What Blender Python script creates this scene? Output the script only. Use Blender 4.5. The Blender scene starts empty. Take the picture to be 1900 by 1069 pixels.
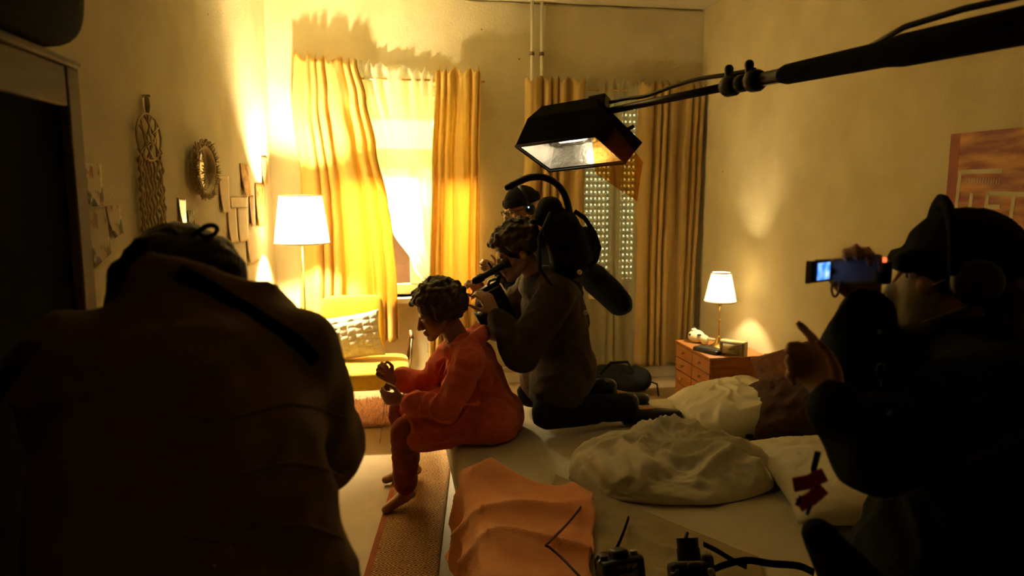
import bpy, bmesh, math, random
from mathutils import Vector, Matrix, noise
from mathutils.bvhtree import BVHTree
R = math.radians
random.seed(7)
scn = bpy.context.scene
col = scn.collection

# ------------------------------------------------------------ camera, world, light, exposure
FPX, PITCH, YAW, EYE = 1340.0, R(7.8), R(9.7), 1.55
cd = bpy.data.cameras.new('camera'); cam = bpy.data.objects.new('camera', cd); col.objects.link(cam)
cam.location = (0, 0, EYE); cam.rotation_euler = (R(90) - PITCH, 0, -YAW)
cd.sensor_width = 36; cd.lens = 36 * FPX / 1900; cd.clip_start = .02
cd.dof.use_dof = True; cd.dof.focus_distance = 2.9; cd.dof.aperture_fstop = 3.2
scn.camera = cam
scn.view_settings.view_transform = 'Standard'; scn.view_settings.look = 'None'
scn.view_settings.exposure = 0.33; scn.view_settings.gamma = 1.0; scn.view_settings.use_curve_mapping = False
wd = bpy.data.worlds.new('world'); scn.world = wd; wd.use_nodes = True
wd.node_tree.nodes['Background'].inputs[0].default_value = (.62, .68, .36, 1)
wd.node_tree.nodes['Background'].inputs[1].default_value = 5.5

def area_light(name, loc, target, size, power, color):
    l = bpy.data.lights.new(name, 'AREA'); l.shape = 'RECTANGLE'; l.size, l.size_y = size; l.energy = power; l.color = color
    o = bpy.data.objects.new(name, l); col.objects.link(o); o.location = loc
    o.rotation_euler = (Vector(target) - Vector(loc)).to_track_quat('-Z', 'Y').to_euler()
    return o
# film lamp standing outside the left window, shining in below the window's transom
area_light('film_light', (-.55, 7.6, 2.45), (.2, 4.8, .5), (1.0, .8), 1600, (1, .84, .46))

# ------------------------------------------------------------ helpers
FW = Vector((math.sin(YAW)*math.cos(PITCH), math.cos(YAW)*math.cos(PITCH), -math.sin(PITCH)))
RT = Vector((math.cos(YAW), -math.sin(YAW), 0)); UP = RT.cross(FW); CAM = Vector((0, 0, EYE))
def ray(x, y): return FW + RT*((x-950)/FPX) - UP*((y-534.5)/FPX)
def aY(x, y, Y): d = ray(x, y); return CAM + d*(Y/d.y)
def aX(x, y, X): d = ray(x, y); return CAM + d*(X/d.x)
def aZ(x, y, Z): d = ray(x, y); return CAM + d*((Z-EYE)/d.z)
def aD(x, y, D): return CAM + ray(x, y)*D
V = Vector

def curve(pts, n=6):      # Catmull-Rom through the points
    P = [V(p) for p in pts]; out = []
    for i in range(len(P)-1):
        a = P[i-1] if i else P[0]*2-P[1]; b, c = P[i], P[i+1]; d = P[i+2] if i+2 < len(P) else P[-1]*2-P[-2]
        for k in range(n):
            t = k/n; out.append(.5*((2*b)+(c-a)*t+(2*a-5*b+4*c-d)*t*t+(3*b-a-3*c+d)*t**3))
    return out+[P[-1]]
class MB:
    def __init__(s): s.v = []; s.f = []
    def add(s, vs, fs):
        o = len(s.v); s.v += [V(p) for p in vs]; s.f += [tuple(i+o for i in f) for f in fs]; return s
    def box(s, c, size, rot=None):
        c = V(c); h = V(size)/2; vs = []
        for z in (-1, 1):
            for x, y in ((-1, -1), (1, -1), (1, 1), (-1, 1)):
                p = V((x*h.x, y*h.y, z*h.z)); vs.append(c + (rot @ p if rot else p))
        return s.add(vs, [(3, 2, 1, 0), (4, 5, 6, 7), (0, 1, 5, 4), (1, 2, 6, 5), (2, 3, 7, 6), (3, 0, 4, 7)])
    def bb(s, a, b):
        a = V(a); b = V(b); return s.box((a+b)/2, (abs(b.x-a.x), abs(b.y-a.y), abs(b.z-a.z)))
    def tube(s, pts, rad, n=10, closed=False, flat=1.0, ref=None):
        pts = [V(p) for p in pts]; m = len(pts)
        if not hasattr(rad, '__len__'): rad = [rad]*m
        vs = []; prev = None
        for i, p in enumerate(pts):
            a = pts[(i-1) % m] if (closed or i > 0) else p; b = pts[(i+1) % m] if (closed or i < m-1) else p
            t = (b-a)
            t = t.normalized() if t.length > 1e-9 else V((0, 0, 1))
            if prev is None:
                u = V(ref) if ref else (V((0, 0, 1)) if abs(t.z) < .9 else V((1, 0, 0)))
            else: u = prev
            u = (u - t*u.dot(t)); u = u.normalized() if u.length > 1e-6 else t.orthogonal().normalized()
            prev = u; w = t.cross(u)
            for k in range(n):
                a_ = 2*math.pi*k/n; vs.append(p + (u*math.cos(a_) + w*math.sin(a_)*flat)*rad[i])
        fs = []
        for i in range(m if closed else m-1):
            for k in range(n):
                j = (i+1) % m; fs.append((i*n+k, i*n+(k+1) % n, j*n+(k+1) % n, j*n+k))
        if not closed: fs += [tuple(range(n-1, -1, -1)), tuple((m-1)*n+k for k in range(n))]
        return s.add(vs, fs)
    def lathe(s, prof, o=(0, 0, 0), n=24, wav=0, nw=0, M=None):
        o = V(o); vs = []; m = len(prof)
        for r, z in prof:
            for k in range(n):
                a = 2*math.pi*k/n; rr = r*(1 + wav*math.cos(nw*a)) if nw else r
                p = V((rr*math.cos(a), rr*math.sin(a), z)); vs.append(o + (M @ p if M else p))
        fs = []
        for i in range(m-1):
            for k in range(n): fs.append((i*n+k, i*n+(k+1) % n, (i+1)*n+(k+1) % n, (i+1)*n+k))
        if prof[0][0] > 1e-6: fs.append(tuple(range(n-1, -1, -1)))
        if prof[-1][0] > 1e-6: fs.append(tuple((m-1)*n+k for k in range(n)))
        return s.add(vs, fs)
    def shell(s, prof, o=(0, 0, 0), n=24, wav=0, nw=0):   # lathe without end caps, closed profile loop
        o = V(o); vs = []; m = len(prof)
        for r, z in prof:
            for k in range(n):
                a = 2*math.pi*k/n; rr = r*(1 + wav*math.cos(nw*a)) if nw else r
                vs.append(o + V((rr*math.cos(a), rr*math.sin(a), z)))
        fs = []
        for i in range(m):
            for k in range(n):
                j = (i+1) % m; fs.append((i*n+k, i*n+(k+1) % n, j*n+(k+1) % n, j*n+k))
        return s.add(vs, fs)
    def cap(s, p0, r0, p1, r1, side=None, n=14, m=10):   # tapered capsule, r may be (side radius, front radius)
        p0, p1 = V(p0), V(p1); ax = p1-p0; ax = ax.normalized() if ax.length > 1e-6 else V((0, 0, 1))
        if not hasattr(r0, '__len__'): r0 = (r0, r0)
        if not hasattr(r1, '__len__'): r1 = (r1, r1)
        u = V(side) if side is not None else ax.orthogonal()
        u = (u - ax*u.dot(ax)).normalized(); w = ax.cross(u); vs = []
        rings = [i/(m-1) for i in range(m)]
        for i in range(m):
            top = i >= m//2
            k = (i-m//2)/(m-1-m//2) if top else 1 - i/(m//2-1)
            th = (math.pi/2)*k*.985; c, sn = math.cos(th), math.sin(th)
            p, r = (p1, r1) if top else (p0, r0); e = min(r)*sn*(1 if top else -1)
            for q in range(n):
                a = 2*math.pi*q/n; vs.append(p + ax*e + u*(r[0]*c*math.cos(a)) + w*(r[1]*c*math.sin(a)))
        fs = []
        for i in range(m-1):
            for q in range(n): fs.append((i*n+q, i*n+(q+1) % n, (i+1)*n+(q+1) % n, (i+1)*n+q))
        fs += [tuple(range(n-1, -1, -1)), tuple((m-1)*n+q for q in range(n))]
        return s.add(vs, fs)
    def ell(s, c, r, M=None, n=16, m=10):
        if not hasattr(r, '__len__'): r = (r, r, r)
        vs = [];
        for i in range(m):
            th = math.pi*(i+.02)/(m-1+.04); z = -math.cos(th); q = math.sin(th)
            for k in range(n):
                a = 2*math.pi*k/n; p = V((r[0]*q*math.cos(a), r[1]*q*math.sin(a), r[2]*z)); vs.append(V(c) + (M @ p if M else p))
        fs = []
        for i in range(m-1):
            for k in range(n): fs.append((i*n+k, i*n+(k+1) % n, (i+1)*n+(k+1) % n, (i+1)*n+k))
        fs += [tuple(range(n-1, -1, -1)), tuple((m-1)*n+k for k in range(n))]
        return s.add(vs, fs)
    def grid(s, fn, nu, nv):
        vs = [fn(i/nu, j/nv) for j in range(nv+1) for i in range(nu+1)]
        fs = [(j*(nu+1)+i, j*(nu+1)+i+1, (j+1)*(nu+1)+i+1, (j+1)*(nu+1)+i) for j in range(nv) for i in range(nu)]
        return s.add(vs, fs)
    def poly(s, pts, ext):     # a flat outline extruded by the vector ext
        n = len(pts); e = V(ext); vs = [V(p) for p in pts] + [V(p)+e for p in pts]
        return s.add(vs, [tuple(range(n-1, -1, -1)), tuple(range(n, 2*n))] + [(i, (i+1) % n, n+(i+1) % n, n+i) for i in range(n)])
    def mesh(s, name):
        me = bpy.data.meshes.new(name); me.from_pydata([tuple(p) for p in s.v], [], s.f); me.update(); return me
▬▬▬
Give again exactly the lines running from the beginning of the material above through the line that contains "col = scn.collection", and leave out every picture.

### Response to the task
What Blender Python script creates this scene? Output the script only. Use Blender 4.5. The Blender scene starts empty. Take the picture to be 1900 by 1069 pixels.
import bpy, bmesh, math, random
from mathutils import Vector, Matrix, noise
from mathutils.bvhtree import BVHTree
R = math.radians
random.seed(7)
scn = bpy.context.scene
col = scn.collection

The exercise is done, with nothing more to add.